Dito de outro modo, há em "Eu não existo sem você" uma angústia intrínseca irrefreável: "todo grande amor só é bem grande se for triste", diz o sujeito. O título da canção aponta para isso. Aqui, o sujeito é exagerado em sua entrega e na afirmação da dependência afetiva. "Eu nunca mais vou respirar / se você não me notar", parece dizer. Ou "Porque é que tem que ser assim? / Se o meu desejo não tem fim".
O desejo. Eis a diferença entre a performance de Elizeth e a de Rosa. Com mil rosas roubadas, a primeira sente e diz: "Eu não existo longe de você / E a solidão é o meu pior castigo". A segunda investe na recriação técnica e estrutural do modo de cantar a canção: mais contido, sem bandeiras.

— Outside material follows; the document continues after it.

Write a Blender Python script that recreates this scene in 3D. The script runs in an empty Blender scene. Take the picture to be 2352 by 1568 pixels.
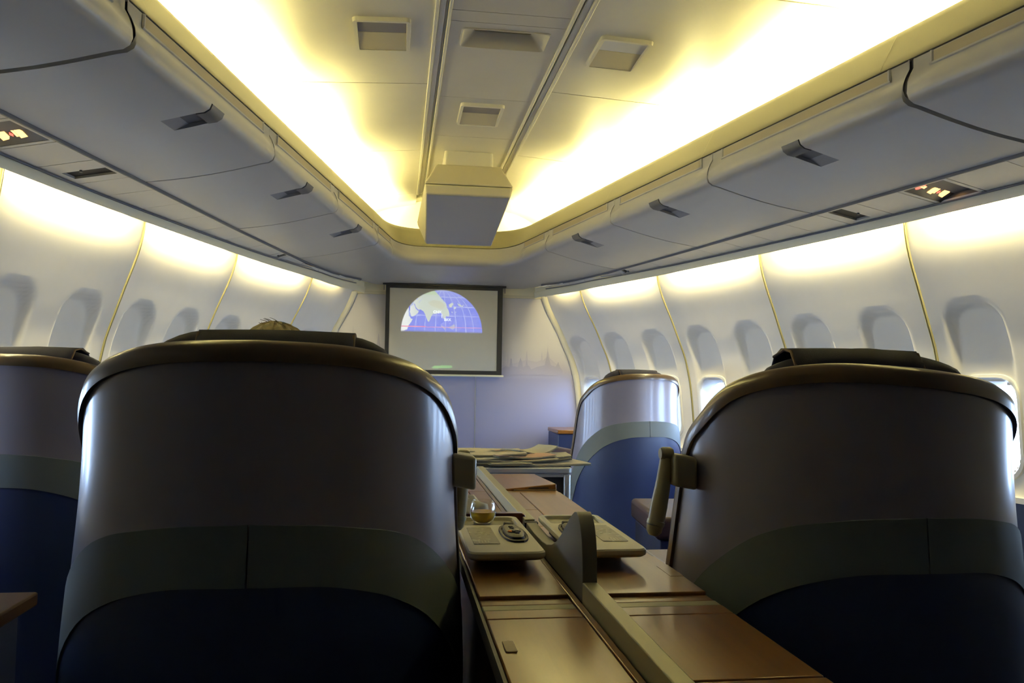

Elizeth canta em uníssono com a tristeza do sujeito que ela performatiza. Rosa canta lúcida de cada palavra, cada gesto. Não há uma versão melhor, muito menos pior, do que a outra. Há diferenças, intenções, motivos, caminhos que promovem a ponte entre o cantor e o ouvinte. E nada nesse mundo levará um do outro. Um existe no outro. Afinal, "viver sem ter amor não é viver" e toda forma de amar (e cantar o amor) vale a pena.
***
Eu não existo sem você
(Antônio Carlos Jobim / Vinícius de Moraes)
Eu sei e você sabe, já que a vida quis assim
Que nada nesse mundo levará você de mim
Eu sei e você sabe que a distância não existe
Que todo grande amor
Só é bem grande se for triste
Por isso, meu amor
Não tenha medo de sofrer
Que todos os caminhos me encaminham pra você
Assim como o oceano
Só é belo com luar
Assim como a canção
Só tem razão se se cantar
Assim como uma nuvem
Só acontece se chover
Assim como o poeta
Só é grande se sofrer
Assim como viver
Sem ter amor não é viver
Não há você sem mim
E eu não existo sem você
* Pesquisador de canção, ensaísta, especialista e mestre em Literatura Brasileira pela Universidade Estadual do Rio de Janeiro (UERJ) e doutor em Literatura Comparada, Leonardo também é autor do livro "Canção: a musa híbrida de Caetano Veloso" e está presente nos livros "Caetano e a filosofia", assim como também na coletânea "Muitos: outras leituras de Caetano Veloso". Além desses atributos é titular dos blogs "Lendo a canção", "Mirar e Ver", "365 Canções".